• **YOUR INSTRUCTIONS**: Nothing outside the lines from the one containing "Generate a Blender" down to the one containing "from mathutils import Vector, Matrix" belongs in the copy; print that span exactly, both ends included, with pictures removed.

════════════════════

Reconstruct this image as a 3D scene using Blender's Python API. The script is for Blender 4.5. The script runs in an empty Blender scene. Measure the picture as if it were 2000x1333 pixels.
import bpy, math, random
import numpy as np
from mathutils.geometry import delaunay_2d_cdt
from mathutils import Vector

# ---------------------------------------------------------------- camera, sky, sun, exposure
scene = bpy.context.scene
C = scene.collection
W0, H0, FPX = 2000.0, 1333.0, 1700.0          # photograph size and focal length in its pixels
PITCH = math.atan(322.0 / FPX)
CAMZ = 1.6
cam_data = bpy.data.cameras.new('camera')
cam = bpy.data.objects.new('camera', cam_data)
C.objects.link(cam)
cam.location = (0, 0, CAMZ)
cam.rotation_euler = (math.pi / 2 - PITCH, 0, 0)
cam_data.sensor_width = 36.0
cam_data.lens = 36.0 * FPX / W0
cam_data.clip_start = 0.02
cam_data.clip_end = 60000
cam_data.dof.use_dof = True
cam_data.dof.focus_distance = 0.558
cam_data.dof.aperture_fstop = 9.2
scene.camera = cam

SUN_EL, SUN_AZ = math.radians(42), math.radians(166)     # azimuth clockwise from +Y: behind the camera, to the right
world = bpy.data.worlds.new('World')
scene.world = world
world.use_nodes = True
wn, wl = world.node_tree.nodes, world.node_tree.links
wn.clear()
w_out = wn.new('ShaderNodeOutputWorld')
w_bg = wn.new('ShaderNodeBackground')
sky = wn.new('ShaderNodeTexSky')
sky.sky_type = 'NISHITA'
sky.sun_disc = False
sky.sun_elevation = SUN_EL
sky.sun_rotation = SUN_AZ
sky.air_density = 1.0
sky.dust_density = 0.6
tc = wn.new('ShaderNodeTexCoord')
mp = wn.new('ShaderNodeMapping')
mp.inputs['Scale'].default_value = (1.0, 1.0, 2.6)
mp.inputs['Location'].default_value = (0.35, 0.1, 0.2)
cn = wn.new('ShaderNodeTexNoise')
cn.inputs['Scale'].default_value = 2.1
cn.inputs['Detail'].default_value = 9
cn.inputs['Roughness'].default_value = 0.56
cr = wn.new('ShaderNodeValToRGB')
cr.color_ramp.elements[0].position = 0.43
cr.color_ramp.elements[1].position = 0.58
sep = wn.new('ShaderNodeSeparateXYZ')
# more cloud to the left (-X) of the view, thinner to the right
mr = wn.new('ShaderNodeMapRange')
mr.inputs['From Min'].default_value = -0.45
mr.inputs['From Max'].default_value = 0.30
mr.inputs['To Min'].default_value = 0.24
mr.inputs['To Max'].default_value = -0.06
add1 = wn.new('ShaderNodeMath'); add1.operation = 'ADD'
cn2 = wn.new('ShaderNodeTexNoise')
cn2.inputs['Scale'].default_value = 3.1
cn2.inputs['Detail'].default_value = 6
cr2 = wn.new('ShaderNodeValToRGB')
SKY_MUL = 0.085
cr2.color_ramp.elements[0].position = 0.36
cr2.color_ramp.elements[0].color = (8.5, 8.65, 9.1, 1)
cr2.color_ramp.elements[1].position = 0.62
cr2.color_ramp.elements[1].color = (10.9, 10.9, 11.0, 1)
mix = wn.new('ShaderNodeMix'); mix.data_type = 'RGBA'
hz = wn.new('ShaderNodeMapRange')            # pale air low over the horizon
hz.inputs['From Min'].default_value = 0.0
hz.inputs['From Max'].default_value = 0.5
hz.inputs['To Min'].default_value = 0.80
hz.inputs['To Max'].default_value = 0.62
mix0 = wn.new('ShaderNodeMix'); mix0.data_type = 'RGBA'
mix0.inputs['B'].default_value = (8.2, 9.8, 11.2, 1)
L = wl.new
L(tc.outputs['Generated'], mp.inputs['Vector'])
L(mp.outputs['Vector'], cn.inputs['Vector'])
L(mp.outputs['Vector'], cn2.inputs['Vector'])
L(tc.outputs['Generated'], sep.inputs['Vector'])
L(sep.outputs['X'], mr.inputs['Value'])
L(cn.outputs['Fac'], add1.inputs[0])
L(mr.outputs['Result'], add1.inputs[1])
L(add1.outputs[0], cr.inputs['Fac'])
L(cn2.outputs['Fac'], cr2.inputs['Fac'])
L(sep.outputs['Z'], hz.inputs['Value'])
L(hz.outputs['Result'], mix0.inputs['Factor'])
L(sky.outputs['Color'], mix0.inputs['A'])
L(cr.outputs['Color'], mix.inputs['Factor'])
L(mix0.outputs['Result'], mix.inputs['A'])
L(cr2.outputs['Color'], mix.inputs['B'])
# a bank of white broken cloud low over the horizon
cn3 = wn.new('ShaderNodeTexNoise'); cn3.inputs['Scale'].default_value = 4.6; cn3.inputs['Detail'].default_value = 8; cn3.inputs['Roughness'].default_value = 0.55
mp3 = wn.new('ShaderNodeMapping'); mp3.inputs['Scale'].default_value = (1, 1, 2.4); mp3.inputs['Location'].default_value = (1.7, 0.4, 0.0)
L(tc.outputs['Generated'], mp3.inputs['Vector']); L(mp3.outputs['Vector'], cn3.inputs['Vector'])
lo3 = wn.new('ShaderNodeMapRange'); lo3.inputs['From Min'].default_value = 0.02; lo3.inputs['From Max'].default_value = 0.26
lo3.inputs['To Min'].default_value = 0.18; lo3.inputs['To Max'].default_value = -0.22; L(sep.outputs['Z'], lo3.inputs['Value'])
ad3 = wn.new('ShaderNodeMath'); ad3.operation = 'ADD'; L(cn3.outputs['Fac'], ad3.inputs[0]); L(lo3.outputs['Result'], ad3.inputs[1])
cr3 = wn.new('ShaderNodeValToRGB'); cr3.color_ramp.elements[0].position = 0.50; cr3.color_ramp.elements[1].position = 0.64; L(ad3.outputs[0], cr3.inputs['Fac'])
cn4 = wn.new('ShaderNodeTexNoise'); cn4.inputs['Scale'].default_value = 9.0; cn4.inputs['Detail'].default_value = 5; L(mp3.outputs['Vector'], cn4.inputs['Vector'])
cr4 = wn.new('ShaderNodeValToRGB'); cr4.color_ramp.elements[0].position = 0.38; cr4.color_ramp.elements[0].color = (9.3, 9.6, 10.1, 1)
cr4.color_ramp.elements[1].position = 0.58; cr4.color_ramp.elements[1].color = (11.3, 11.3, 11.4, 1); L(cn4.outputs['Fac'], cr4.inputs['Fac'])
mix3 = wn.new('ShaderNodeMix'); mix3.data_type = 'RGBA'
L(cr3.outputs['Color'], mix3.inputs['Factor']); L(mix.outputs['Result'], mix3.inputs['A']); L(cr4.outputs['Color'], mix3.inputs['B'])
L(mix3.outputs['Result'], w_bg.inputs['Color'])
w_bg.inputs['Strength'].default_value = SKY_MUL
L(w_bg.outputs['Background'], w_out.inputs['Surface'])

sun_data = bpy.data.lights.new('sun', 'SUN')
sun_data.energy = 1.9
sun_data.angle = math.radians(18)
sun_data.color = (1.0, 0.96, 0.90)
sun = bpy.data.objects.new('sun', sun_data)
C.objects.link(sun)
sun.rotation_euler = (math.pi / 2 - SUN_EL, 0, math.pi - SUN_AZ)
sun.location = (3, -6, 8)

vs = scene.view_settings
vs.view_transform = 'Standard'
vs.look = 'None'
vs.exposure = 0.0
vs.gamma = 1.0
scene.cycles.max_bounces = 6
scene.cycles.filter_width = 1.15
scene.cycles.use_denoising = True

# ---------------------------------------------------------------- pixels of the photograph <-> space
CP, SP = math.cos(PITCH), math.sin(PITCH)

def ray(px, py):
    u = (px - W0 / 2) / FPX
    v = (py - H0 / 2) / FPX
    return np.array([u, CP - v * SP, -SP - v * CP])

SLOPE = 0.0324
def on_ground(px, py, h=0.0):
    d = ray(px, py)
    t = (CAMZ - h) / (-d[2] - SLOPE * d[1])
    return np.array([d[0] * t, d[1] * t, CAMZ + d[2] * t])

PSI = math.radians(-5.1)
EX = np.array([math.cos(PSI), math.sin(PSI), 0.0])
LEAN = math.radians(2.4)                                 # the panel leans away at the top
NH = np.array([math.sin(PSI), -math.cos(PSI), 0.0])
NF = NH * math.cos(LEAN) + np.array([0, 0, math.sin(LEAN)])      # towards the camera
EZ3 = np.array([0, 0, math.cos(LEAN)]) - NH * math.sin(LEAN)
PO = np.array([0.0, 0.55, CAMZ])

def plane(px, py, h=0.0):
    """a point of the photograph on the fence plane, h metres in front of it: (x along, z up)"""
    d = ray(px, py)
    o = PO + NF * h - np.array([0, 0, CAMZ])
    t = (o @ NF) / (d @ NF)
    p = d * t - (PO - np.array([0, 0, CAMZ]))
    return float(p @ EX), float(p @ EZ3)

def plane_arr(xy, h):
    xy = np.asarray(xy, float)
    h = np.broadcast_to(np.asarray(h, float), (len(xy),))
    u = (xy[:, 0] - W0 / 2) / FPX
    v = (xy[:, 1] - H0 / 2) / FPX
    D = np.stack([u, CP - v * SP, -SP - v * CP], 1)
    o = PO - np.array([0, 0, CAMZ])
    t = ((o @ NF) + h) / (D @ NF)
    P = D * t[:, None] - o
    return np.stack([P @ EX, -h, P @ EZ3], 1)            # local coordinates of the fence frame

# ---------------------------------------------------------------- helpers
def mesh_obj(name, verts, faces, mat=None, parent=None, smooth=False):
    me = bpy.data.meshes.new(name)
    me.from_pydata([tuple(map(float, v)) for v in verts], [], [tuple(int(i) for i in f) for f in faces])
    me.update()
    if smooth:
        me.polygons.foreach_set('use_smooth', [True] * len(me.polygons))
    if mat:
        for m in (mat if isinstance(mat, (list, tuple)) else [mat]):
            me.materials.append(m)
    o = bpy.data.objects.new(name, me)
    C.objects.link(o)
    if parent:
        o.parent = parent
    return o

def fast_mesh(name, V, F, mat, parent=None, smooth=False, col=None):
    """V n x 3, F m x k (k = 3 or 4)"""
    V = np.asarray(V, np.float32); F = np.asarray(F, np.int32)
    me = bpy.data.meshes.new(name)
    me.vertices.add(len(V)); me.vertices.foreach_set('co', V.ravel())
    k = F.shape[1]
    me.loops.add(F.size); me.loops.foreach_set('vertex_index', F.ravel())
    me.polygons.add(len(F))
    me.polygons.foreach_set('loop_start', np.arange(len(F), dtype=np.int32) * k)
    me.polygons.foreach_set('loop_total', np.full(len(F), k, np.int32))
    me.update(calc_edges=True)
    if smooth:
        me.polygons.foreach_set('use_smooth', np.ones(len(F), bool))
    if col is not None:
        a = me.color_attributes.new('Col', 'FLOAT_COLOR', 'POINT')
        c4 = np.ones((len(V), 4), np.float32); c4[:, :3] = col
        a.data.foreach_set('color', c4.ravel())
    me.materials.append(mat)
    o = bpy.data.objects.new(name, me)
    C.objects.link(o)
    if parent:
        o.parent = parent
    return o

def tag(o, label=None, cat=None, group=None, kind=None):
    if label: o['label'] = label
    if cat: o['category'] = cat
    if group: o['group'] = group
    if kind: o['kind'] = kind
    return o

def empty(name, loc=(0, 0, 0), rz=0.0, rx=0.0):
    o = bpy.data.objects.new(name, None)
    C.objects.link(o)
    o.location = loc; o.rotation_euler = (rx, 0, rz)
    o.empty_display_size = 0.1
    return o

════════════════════

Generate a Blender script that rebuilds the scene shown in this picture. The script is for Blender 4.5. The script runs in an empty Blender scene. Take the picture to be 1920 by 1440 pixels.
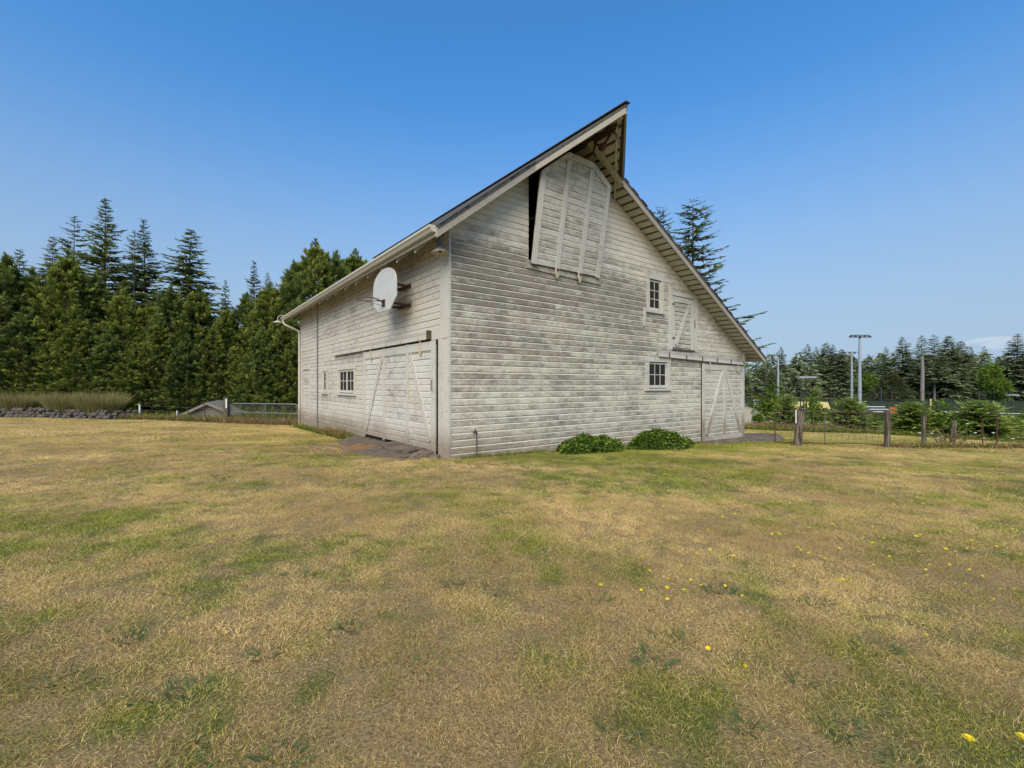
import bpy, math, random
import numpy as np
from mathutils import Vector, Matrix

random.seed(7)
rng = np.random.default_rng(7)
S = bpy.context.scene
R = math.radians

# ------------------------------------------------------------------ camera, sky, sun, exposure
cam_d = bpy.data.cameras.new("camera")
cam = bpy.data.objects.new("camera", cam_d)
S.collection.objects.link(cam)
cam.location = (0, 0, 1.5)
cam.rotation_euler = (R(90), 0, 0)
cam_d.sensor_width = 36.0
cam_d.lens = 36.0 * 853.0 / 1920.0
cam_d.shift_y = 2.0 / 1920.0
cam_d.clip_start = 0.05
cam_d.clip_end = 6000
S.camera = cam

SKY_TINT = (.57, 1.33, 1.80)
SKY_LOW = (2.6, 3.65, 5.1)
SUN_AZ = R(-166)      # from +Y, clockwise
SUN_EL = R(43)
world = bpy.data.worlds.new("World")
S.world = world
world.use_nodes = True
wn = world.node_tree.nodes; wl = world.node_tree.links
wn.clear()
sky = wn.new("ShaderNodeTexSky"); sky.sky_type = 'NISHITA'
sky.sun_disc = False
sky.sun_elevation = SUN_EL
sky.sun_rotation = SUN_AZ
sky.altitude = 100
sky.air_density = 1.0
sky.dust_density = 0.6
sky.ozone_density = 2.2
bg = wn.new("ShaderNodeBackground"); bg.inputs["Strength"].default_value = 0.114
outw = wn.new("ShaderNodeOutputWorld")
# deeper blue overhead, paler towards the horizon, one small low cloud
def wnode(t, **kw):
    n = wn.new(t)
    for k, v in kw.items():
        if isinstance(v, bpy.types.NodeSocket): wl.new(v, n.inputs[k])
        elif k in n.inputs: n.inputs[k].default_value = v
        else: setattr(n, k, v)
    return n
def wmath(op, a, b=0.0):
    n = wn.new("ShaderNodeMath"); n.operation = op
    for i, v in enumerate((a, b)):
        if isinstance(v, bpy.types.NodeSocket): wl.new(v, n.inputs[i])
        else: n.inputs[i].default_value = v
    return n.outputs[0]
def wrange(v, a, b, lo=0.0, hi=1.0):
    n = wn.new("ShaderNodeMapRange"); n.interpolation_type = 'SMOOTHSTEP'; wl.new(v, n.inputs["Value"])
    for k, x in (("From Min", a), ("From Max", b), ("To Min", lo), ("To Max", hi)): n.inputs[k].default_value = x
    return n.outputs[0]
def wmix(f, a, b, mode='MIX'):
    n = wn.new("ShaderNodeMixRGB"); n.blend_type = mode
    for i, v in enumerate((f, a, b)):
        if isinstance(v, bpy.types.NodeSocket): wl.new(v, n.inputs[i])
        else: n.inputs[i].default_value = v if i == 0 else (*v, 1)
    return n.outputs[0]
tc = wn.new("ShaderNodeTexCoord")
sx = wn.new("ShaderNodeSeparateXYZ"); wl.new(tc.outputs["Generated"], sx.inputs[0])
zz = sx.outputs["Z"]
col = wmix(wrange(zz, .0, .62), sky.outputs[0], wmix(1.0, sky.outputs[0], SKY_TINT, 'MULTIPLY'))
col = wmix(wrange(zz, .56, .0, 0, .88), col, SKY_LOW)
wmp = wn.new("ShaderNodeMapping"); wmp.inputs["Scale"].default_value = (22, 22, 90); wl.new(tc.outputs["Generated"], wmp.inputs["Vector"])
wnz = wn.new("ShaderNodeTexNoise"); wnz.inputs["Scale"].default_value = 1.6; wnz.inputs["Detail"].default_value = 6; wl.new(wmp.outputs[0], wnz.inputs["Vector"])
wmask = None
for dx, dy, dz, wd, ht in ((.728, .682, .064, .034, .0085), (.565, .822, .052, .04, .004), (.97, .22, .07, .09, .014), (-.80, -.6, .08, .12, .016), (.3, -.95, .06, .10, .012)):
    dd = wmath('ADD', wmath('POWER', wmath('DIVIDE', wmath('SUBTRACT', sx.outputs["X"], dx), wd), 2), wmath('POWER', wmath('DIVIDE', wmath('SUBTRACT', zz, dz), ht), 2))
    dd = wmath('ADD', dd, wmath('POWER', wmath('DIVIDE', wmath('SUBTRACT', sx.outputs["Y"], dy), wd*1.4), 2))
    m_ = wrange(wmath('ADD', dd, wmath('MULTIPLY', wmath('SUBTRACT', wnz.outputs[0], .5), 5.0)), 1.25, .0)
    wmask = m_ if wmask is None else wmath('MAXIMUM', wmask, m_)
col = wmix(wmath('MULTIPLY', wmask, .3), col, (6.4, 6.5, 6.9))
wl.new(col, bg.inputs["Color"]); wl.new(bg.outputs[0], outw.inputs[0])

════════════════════

• **ANSWER**:
Generate a Blender script that rebuilds the scene shown in this picture. The script is for Blender 4.5. The script runs in an empty Blender scene. Take the picture to be 1920 by 1440 pixels.
import bpy, math, random
import numpy as np
from mathutils import Vector, Matrix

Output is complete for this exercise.